A jet should work like this: "suck, squeeze, bang, blow" ... Suck and Squeeze should be the compressor, Bang the combustion chambers, Blow the turbine. I don't know if this is correct, but it is all I know about it.
Two things govern everything: first, the flow rate of the fluid accelerated through the engine (more fluid in unit of time, more thrust) and, second, the temperature of the engine (heat not good for the thrust).
Not bad but not right in some areas... first of all Heat IS thrust... the hotter the better, but too hot damages components in the engine so heat is limited to reduce chances of damage... if the engine parts could take it you would make it as hot as you could for a turbojet. A turbo fan moves volume air for thrust so it does not need to be so hot.
Anyway think of a turbojet engine as being a tube that starts out wide... gets a bit narrow in the middle and opens out again at the rear. Put a shaft down the centre and mount blades on the shaft.\
At the front the blades suck air into the engine.
Where the tube narrows the air is naturally compressed... as well as being pushed through by the air coming after it through the intake.
then the air is blasted out the rear as thrust.
the part where the tube narrows is called the hot section... that is where fuel is added and burned to generate even more heat and pressure and in the rear more fuel can be sprayed into the exhaust and ignited... the latter is called the after burner or reheat.
the shaft from the hot section is connected to the front blades so if you increased the fuel added in the hot section the natural result is the blades in the hot section and the front blades spin faster.
that is basically a turbojet engine.
A turbo fan engine has another tube around the outside so the front blades suck air into both tubes, the air going through the core is heated and fuel is added but at the rear the cold air going around the outside hasn't been heated yet and has had no fuel burned in it so it is dense heavy air that is oxygen rich so when it reaches the after burner or reheat section it can generate a lot more thrust because it has a lot more mass and is able to burn more fuel because it is still oxygen rich.
A high bypass turbofan like on a jet airliner has a huge front fan and a small narrow turbojet to the rear... the turbojet is just there to turn the big turbofan and most of the thrust the engine generates comes from the big cold fan. As most of the air comes from the cold fan air rather than from the hot turbojet it is called a high bypass turbofan. It can generate a lot of thrust by moving lots of heavy cold air, but is no good if you want to go supersonic.
Keep going in that direction and a turboprop like the engines used on the Bear use a turbojet to turn a large propeller in the front of the engine and it is the propeller that generates the thrust... very efficient for low level flying and of course only capable of subsonic flight. When the propeller blades break the speed of sound they create sound waves instead of pressure waves and lose efficiency.
in the opposite direction if you take the shaft and blades out of a turbojet engine you have a ramjet engine where air coming in is naturally compressed by the narrowing tube... fuel is added and burned and comes out the rear as thrust.

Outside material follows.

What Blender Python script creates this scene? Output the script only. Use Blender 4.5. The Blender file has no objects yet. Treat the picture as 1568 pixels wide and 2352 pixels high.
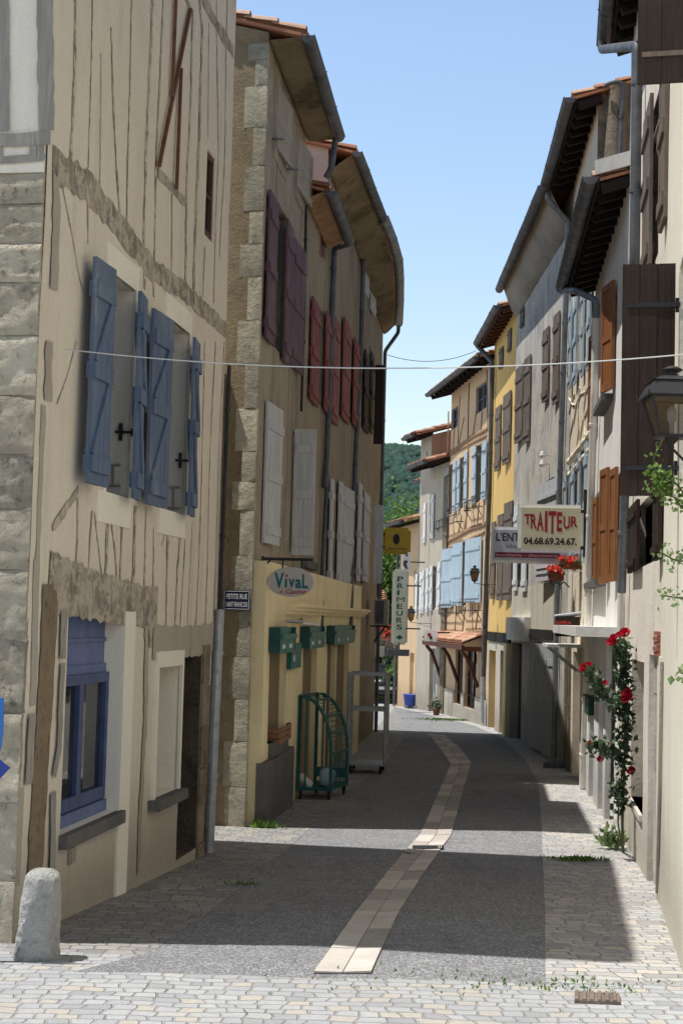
import bpy, math, random
from mathutils import Vector, Matrix, noise
rnd = random.Random(7)
C = bpy.context.scene.collection
sc = bpy.context.scene
V3 = Vector

# ------------------------------------------------------------------ camera
FOC = 3367.0; CX = 784.0; CY = 1176.0           # survey frame 1568 x 2352
PITCH = math.atan((1418 - CY) / FOC); ROLL = 0.0262
CAM = V3((0, 0, 2.45))
fw = V3((0, math.cos(PITCH), math.sin(PITCH)))
R0 = V3((1, 0, 0)); U0 = V3((0, -math.sin(PITCH), math.cos(PITCH)))
RT = R0 * math.cos(ROLL) + U0 * math.sin(ROLL)
UP = -R0 * math.sin(ROLL) + U0 * math.cos(ROLL)
cam = bpy.data.cameras.new('camera'); camo = bpy.data.objects.new('camera', cam); C.objects.link(camo)
cam.sensor_fit = 'VERTICAL'; cam.sensor_height = 36; cam.lens = 36 * FOC / 2352
cam.clip_start = 0.1; cam.clip_end = 3000
m3 = Matrix((RT, UP, -fw)).transposed()
camo.matrix_world = Matrix.Translation(CAM) @ m3.to_4x4()
sc.camera = camo

def ray(u, v): return RT * ((u - CX) / FOC) + UP * (-(v - CY) / FOC) + fw
def at(u, v, Y):
    r = ray(u, v); return CAM + r * (Y / r.y)
def zg(y):
    if y > 60: return -0.9
    a = 0.055 * (15 - y); b = -0.02 * (y - 15)
    k = 0.5
    # smooth maximum of the two slopes
    d = a - b
    return b + 0.5 * (d + math.sqrt(d * d + 0.004)) - 0.0
def G(u, v):
    r = ray(u, v); lo, hi = 0.5, 300.0
    for _ in range(50):
        mid = (lo + hi) / 2; p = CAM + r * mid
        if p.z > zg(p.y): lo = mid
        else: hi = mid
    return CAM + r * lo

# survey sheets: (origin, scale) of the enlarged survey sheets used while measuring
SH = {1: (0, 0, .35), 2: (0, 784, .35), 3: (0, 1333, .45), 4: (486, 0, .3), 5: (486, 627, .3), 6: (486, 1254, .3),
      7: (902, 941, .2), 8: (862, 1333, .23), 9: (1098, 0, .3), 10: (1098, 627, .3), 11: (1098, 1254, .3), 12: (549, 1725, .65)}
def S(k, x, y):
    a, b, c = SH[k]; return (a + c * x, b + c * y)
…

very simple and very light... many ramjet powered weapons like the KUB (SA-6 SAM), the Kh-31, and various anti ship missiles like Onyx and Brahmos use the column of empty space down the core of the weapon for a solid rocket booster to get the weapon in motion. Once in flight the solid rocket motor component is dropped, the intake opened to the air flow and the ramjet started... the speed of the ramjet is limited only by its ability to slow the air coming in to subsonic speed so fuel can be burned and then accelerating that air to high speed out the exhaust as thrust.
The Scramjet, or supersonic combustion ramjet is basically the same hollow tube but designed so that the fuel can be burned at supersonic speed... this is the holy grail because as long as you can control the temperatures the scramjet as no upper flight speed limit.
High bypass turbofans and turboprops are subsonic only. Turbojets and turbofans peak at about mach 2.8... any faster and the rotational speeds of the blades rip themselves apart... the SR-71 can fly at mach 3.5 for long periods because it uses bypass air as a ramjet with the main turbojet engines doing very little in the way of moving the aircraft through the air.
A ramjet is good to mach 7-mach 9 or so, but scramjets can be used to orbital speeds... though they can't be used as scramjets in space if you take some liquid oxygen you could supply fuel and oxygen and use it as a rocket for propulsion.
The water injection in front of combustion chambers should do two things: first, drops down the engine temperature, so increases thrust and, second, the water increases also the volume of the fluid (air + water) through the engine and also this should increase the thrust.
Dropping engine temperature just protects it from damage when used at very high thrust settings at low altitude where the air is very thick and could cause damage to the intake by heating it too much.